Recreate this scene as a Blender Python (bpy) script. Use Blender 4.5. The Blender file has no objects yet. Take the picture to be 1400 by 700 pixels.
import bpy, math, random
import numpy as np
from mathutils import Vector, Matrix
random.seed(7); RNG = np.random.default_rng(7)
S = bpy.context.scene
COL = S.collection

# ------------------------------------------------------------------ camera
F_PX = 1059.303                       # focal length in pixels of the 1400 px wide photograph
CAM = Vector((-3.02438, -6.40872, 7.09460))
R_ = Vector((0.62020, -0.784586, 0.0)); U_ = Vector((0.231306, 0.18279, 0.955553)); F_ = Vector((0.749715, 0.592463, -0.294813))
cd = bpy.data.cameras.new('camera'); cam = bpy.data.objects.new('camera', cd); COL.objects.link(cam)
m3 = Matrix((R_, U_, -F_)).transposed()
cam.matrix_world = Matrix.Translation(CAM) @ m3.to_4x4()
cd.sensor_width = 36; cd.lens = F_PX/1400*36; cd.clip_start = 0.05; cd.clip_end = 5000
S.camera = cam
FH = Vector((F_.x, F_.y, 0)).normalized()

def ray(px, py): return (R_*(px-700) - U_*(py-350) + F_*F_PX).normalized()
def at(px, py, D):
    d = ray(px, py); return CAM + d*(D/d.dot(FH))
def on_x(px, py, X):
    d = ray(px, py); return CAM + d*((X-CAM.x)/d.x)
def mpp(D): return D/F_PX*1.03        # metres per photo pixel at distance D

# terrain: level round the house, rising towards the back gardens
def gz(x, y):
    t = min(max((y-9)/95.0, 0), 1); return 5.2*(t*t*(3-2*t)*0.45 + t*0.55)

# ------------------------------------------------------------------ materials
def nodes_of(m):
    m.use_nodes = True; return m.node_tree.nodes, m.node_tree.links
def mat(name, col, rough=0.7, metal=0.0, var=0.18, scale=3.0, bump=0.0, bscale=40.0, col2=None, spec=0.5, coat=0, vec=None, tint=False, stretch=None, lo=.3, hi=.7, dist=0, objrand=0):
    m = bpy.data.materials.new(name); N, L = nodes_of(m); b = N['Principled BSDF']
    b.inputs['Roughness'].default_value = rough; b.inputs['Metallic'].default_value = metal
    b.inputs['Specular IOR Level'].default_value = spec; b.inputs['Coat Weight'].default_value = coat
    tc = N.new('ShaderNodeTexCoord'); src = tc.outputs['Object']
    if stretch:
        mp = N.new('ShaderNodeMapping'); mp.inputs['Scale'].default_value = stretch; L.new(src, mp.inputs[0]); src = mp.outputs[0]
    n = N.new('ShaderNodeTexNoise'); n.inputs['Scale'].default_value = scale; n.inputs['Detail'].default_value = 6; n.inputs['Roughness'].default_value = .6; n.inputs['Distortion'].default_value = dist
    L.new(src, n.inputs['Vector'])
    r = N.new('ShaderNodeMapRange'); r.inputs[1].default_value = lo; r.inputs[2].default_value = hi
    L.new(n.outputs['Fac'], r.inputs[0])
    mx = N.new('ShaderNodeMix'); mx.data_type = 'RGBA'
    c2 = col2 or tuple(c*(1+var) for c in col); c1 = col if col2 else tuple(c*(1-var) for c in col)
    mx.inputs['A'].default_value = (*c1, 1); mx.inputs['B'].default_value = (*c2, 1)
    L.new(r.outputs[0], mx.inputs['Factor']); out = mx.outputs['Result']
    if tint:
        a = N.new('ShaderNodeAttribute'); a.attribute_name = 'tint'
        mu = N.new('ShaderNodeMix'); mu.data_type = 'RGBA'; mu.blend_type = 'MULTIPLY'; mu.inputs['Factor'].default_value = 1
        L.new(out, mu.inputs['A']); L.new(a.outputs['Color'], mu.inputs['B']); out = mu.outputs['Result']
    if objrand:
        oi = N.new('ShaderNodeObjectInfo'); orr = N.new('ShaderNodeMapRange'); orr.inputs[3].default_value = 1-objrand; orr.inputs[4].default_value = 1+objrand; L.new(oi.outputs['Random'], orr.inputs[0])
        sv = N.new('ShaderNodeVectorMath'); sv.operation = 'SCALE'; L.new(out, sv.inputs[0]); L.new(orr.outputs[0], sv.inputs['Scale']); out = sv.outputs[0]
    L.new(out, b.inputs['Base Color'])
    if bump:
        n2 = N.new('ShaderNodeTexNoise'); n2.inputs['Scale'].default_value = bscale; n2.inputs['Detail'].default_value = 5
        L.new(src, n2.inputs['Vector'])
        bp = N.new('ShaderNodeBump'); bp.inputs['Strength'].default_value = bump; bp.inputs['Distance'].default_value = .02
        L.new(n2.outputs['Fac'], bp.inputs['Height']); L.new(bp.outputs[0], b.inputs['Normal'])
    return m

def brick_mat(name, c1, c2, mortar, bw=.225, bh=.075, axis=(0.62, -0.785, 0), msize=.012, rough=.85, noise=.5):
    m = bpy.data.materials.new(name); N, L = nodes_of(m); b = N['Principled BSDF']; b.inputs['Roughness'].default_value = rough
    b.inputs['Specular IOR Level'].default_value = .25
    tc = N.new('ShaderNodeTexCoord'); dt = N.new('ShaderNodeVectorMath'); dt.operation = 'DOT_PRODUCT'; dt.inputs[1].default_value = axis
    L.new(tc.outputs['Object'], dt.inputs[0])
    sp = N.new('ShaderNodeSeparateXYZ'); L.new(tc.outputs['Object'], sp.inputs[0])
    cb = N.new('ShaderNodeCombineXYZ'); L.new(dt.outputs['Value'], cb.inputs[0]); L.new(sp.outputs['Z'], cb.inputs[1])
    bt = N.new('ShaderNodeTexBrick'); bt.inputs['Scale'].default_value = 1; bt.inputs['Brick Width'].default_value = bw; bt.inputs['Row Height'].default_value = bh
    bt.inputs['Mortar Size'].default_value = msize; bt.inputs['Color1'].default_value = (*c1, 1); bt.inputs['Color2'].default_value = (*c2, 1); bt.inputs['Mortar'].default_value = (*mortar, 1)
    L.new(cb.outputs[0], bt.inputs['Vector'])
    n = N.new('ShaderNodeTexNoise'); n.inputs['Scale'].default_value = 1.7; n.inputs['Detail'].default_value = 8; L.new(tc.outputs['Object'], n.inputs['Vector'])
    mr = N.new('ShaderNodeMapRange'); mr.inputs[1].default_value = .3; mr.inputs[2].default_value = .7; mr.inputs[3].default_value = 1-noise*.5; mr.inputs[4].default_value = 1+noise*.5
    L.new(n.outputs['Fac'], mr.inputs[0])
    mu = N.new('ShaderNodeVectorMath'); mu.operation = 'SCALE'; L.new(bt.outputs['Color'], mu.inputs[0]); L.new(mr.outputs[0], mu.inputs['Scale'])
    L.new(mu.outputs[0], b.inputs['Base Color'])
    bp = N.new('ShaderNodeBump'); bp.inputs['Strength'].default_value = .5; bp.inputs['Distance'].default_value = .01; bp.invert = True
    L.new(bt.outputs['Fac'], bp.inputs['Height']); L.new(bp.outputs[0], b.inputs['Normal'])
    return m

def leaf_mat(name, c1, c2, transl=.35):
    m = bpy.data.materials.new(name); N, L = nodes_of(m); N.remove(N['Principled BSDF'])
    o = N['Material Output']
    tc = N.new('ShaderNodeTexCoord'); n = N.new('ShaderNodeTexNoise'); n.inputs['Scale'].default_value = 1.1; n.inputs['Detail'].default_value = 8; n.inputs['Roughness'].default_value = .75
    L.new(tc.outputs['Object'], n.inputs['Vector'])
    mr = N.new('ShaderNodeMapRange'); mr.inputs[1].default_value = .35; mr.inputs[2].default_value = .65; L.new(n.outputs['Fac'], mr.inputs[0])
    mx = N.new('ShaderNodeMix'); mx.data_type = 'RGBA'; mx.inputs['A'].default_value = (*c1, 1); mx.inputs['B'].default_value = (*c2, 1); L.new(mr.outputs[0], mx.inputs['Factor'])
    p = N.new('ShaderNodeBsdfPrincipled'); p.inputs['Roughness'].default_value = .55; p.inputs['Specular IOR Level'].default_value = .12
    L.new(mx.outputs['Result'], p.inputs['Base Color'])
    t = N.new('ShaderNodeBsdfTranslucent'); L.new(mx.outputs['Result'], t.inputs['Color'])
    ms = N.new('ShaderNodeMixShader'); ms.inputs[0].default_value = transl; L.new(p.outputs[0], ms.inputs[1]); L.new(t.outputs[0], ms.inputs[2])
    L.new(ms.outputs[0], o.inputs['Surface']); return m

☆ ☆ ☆

What to do:
From the opening line of the data above, please print each line as written up to and including the line that contains "COL = S.collection", and nothing more.

Problem solution:
Recreate this scene as a Blender Python (bpy) script. Use Blender 4.5. The Blender file has no objects yet. Take the picture to be 1400 by 700 pixels.
import bpy, math, random
import numpy as np
from mathutils import Vector, Matrix
random.seed(7); RNG = np.random.default_rng(7)
S = bpy.context.scene
COL = S.collection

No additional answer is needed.